Trajectory tracking and prediction of pedestrian's crossing intention using roadside LiDAR

Abstract

Trajectory tracking and crossing intention prediction of pedestrians at intersections are important to intersection safety. Recently, on-board video sensors have been developed for detection of pedestrians. However, both the detection range and operating environment of video-based systems seem to be constrained by the advancement of image-processing technologies. Additionally, on-board systems cannot alarm pedestrians to take evasive actions when at risk, a feature which is critical to saving lives.

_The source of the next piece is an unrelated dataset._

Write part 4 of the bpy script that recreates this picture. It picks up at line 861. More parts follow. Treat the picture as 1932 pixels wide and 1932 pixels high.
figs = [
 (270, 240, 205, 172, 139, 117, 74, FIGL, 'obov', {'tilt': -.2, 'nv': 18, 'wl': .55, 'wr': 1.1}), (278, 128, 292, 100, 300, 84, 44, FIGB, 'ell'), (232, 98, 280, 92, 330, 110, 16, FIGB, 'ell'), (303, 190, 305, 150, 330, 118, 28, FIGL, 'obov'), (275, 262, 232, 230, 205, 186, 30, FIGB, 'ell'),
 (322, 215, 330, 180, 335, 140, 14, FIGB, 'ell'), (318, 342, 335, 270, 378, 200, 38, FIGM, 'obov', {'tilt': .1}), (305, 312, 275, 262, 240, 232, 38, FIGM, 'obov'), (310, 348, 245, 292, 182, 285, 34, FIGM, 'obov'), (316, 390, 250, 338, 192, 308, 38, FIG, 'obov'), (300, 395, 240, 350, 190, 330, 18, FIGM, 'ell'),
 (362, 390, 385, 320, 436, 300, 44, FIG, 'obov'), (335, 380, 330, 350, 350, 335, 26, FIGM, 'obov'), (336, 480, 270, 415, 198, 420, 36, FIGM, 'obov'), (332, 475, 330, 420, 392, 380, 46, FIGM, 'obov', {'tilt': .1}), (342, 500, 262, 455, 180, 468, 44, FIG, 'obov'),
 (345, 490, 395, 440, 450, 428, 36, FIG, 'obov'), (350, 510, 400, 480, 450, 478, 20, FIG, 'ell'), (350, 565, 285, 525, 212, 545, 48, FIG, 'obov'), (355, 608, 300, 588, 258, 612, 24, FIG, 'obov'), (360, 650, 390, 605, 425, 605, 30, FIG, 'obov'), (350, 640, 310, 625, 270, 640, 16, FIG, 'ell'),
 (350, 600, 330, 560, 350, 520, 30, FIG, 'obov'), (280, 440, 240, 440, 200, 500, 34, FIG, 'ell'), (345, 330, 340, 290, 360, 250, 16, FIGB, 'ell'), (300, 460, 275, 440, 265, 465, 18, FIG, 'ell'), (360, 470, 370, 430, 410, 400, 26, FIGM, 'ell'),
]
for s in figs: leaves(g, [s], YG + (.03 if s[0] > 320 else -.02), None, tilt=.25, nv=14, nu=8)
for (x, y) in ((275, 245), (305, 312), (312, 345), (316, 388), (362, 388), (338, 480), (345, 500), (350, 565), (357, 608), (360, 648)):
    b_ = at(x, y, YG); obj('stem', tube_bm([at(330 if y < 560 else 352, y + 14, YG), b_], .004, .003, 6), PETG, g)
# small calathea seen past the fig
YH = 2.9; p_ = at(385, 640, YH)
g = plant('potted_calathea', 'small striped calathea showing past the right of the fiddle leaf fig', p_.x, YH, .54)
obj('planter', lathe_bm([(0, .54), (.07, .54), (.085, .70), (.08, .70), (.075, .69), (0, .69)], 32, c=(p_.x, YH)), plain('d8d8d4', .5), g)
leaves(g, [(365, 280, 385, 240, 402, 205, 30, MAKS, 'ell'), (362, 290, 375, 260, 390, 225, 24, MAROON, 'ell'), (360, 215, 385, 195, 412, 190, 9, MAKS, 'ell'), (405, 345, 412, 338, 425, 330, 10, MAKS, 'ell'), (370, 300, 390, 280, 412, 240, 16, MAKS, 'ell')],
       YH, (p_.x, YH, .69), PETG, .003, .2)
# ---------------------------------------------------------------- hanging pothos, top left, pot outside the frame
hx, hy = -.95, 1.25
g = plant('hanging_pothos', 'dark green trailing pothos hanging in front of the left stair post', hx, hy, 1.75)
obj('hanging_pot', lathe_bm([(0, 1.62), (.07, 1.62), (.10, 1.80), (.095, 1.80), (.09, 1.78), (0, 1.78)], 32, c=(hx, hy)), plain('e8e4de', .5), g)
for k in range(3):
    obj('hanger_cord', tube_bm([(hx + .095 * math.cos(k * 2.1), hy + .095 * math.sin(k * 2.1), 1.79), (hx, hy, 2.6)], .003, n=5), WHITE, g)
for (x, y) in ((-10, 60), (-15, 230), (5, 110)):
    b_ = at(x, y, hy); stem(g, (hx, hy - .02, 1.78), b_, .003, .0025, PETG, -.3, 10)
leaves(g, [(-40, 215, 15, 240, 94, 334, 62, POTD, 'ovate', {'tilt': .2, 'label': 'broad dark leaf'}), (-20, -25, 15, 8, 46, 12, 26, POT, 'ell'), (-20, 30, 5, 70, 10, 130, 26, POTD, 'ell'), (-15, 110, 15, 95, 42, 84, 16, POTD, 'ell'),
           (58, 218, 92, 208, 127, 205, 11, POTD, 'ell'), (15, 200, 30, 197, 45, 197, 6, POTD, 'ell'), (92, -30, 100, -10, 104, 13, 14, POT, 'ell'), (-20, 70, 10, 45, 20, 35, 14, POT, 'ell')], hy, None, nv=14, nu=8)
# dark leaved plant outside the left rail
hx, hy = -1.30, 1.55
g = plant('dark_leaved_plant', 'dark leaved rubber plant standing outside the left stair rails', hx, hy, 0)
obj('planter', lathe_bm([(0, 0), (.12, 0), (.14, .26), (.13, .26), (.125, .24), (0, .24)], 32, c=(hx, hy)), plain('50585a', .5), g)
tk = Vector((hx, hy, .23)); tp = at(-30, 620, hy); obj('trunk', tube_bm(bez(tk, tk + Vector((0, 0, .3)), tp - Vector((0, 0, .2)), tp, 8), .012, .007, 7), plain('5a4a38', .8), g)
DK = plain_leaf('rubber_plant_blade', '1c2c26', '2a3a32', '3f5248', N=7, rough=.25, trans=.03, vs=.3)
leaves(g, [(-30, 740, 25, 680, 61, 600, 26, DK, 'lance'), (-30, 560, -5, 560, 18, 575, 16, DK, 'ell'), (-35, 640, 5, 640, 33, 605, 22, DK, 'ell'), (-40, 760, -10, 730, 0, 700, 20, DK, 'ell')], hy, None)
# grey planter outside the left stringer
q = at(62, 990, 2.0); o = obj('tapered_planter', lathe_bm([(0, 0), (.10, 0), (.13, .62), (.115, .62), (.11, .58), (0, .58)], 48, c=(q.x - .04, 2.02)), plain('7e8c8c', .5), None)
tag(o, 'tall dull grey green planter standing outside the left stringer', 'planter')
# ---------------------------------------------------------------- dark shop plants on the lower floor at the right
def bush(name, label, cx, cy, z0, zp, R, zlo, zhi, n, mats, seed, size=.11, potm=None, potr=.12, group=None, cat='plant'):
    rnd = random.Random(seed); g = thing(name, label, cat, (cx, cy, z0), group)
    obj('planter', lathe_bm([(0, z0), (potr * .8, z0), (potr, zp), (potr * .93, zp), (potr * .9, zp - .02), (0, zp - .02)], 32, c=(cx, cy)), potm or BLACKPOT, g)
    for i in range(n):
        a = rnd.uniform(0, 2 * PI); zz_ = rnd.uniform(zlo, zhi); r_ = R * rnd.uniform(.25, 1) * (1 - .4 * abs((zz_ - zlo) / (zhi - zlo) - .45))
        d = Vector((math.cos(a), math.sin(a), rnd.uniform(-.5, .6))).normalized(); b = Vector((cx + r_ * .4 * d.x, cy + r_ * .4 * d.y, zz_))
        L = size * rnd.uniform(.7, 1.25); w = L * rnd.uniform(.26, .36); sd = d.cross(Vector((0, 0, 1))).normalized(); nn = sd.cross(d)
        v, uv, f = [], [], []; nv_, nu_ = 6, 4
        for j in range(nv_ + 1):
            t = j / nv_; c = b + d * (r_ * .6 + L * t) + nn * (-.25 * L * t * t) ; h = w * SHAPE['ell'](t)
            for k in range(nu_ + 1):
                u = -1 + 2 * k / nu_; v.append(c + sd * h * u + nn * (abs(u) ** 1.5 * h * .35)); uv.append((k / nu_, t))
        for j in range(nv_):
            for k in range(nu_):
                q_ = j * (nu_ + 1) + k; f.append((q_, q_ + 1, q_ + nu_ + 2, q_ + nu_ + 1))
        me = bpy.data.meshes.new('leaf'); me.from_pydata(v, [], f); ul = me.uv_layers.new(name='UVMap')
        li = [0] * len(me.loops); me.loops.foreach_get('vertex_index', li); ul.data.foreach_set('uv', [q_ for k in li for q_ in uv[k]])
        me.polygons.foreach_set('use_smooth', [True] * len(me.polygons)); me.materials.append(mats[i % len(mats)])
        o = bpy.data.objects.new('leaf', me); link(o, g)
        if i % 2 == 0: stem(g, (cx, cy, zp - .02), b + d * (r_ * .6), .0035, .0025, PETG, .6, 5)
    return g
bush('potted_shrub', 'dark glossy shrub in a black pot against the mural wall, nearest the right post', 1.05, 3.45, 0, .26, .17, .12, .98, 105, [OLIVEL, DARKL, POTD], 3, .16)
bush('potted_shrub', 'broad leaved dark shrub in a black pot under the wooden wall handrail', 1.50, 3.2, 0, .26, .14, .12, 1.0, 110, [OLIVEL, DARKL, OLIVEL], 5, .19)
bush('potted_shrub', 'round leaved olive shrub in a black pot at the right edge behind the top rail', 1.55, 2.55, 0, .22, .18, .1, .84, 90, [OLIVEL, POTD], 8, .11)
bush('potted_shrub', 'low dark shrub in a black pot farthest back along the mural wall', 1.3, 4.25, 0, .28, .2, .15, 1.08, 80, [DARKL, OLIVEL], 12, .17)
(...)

This paper summarises the authors' practice on using roadside LiDAR sensors to monitor and predict pedestrians' crossing intention, as part of an ongoing effort to develop a pioneering LiDAR-based system to systematically reduce pedestrian and vehicle collisions at intersections. The LiDAR sensors were installed at intersections to collect pedestrian data such as presence, location, velocity, and direction. A new method based on deep autoencoder - artificial neural network (DA-ANN) was used to process data and predict pedestrian crossing intention. The case study shows the proposed model is about 95% prediction accuracy and computational efficiency for real-time systems. The roadside LiDAR system has great potential to significantly reduce vehicle-to-pedestrian crashes both at intersections and non-intersection areas, either used as a stand-alone system or in conjunction with the connected V2I and I2V technologies.